Repaying Student Loans

The Players in the Student Loan Process


You

You

You are the borrower-and ultimately responsible for repaying your student loan according to the terms outlined in the promissory note you signed when you accepted the loan. This promissory note is a binding legal contract that details your repayment obligations, interest rates, and other important loan terms.

By signing it, you've agreed to meet those terms, even if you don't finish your program, can't find a job right away, or are dissatisfied with the education you received.


Your College/University

Your College/University

The college or university you plan to attend creates your financial aid package-including any Federal Direct Loans-using the information from your FAFSA. Your school is also responsible for certifying your student loan eligibility and submitting that certification to the U.S. Department of Education or your lender.

In addition, your school monitors your enrollment status (such as full-time, part-time, or withdrawn) and reports changes to your loan servicer, since these can affect your financial aid and repayment timelines.

 


U.S. Department of Education

U.S. Department of Education

The U.S. Department of Education's Federal Student Aid (FSA) office oversees the federal student loan system. All new federal student loans are made through the William D. Ford Federal Direct Loan Program. FSA sets the rules, eligibility criteria, and repayment terms for these loans. It also manages federal financial aid processing, administers aid programs, and ensures schools and loan servicers comply with federal law.


Your College/University

Your Lender

For federal student loans, the lender is the U.S. Department of Education, which issues all new loans through the William D. Ford Federal Direct Loan Program. You borrow directly from the federal government, and your loan is serviced by a company contracted by Federal Student Aid (FSA).

For private student loans, the lender is usually a bank, credit union, state-based agency, or other private financial institution.
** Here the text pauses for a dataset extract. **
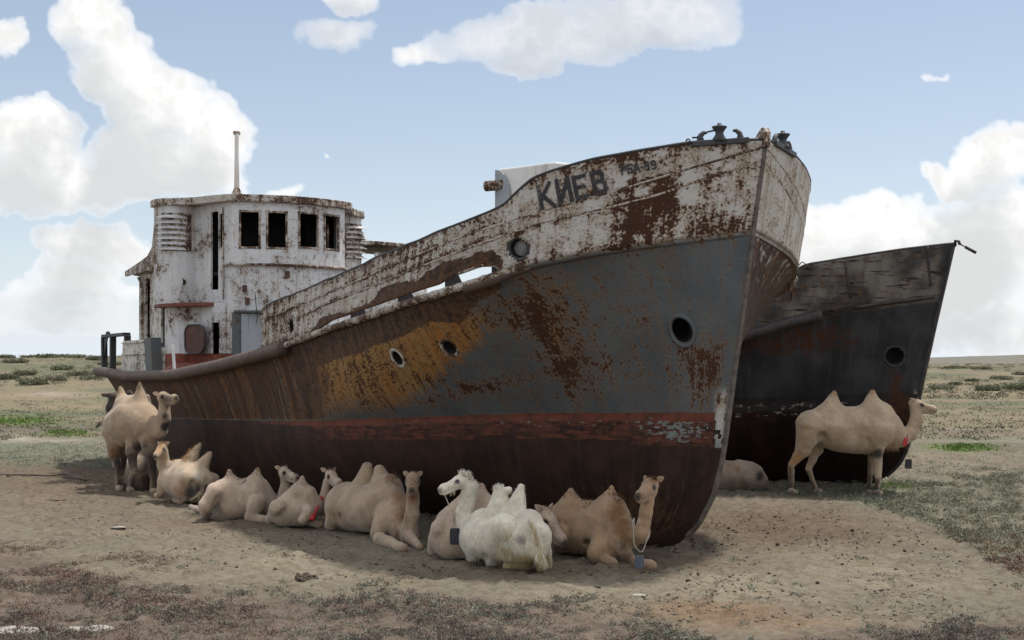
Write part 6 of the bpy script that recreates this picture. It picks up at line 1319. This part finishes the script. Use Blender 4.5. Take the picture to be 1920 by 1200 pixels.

These loans are not funded or guaranteed by the federal government, and terms, such as interest rates, repayment options, and borrower protections, are set by the lender.


Servicer

Servicer

Lenders sometimes hire a loan servicer to manage their student loan accounts. The servicer is your main point of contact for questions, billing, and repayment-but they do not own your loan. The lender (such as the U.S. Department of Education for federal loans) still holds the loan, while the servicer handles the day-to-day management.


Secondary Markets

Secondary Markets

Think of a secondary market as a "loan buyer." Your lender might sell your loan to one of these buyers so they have more money to lend to other students. If this happens, the new owner of your loan is called the loan holder, and they'll keep your loan until it's paid off or sold again.

If your loan is sold, both your original lender and the new holder are required to notify you in writing. Your loan terms, such as interest rate and repayment schedule, will not change when the loan is sold.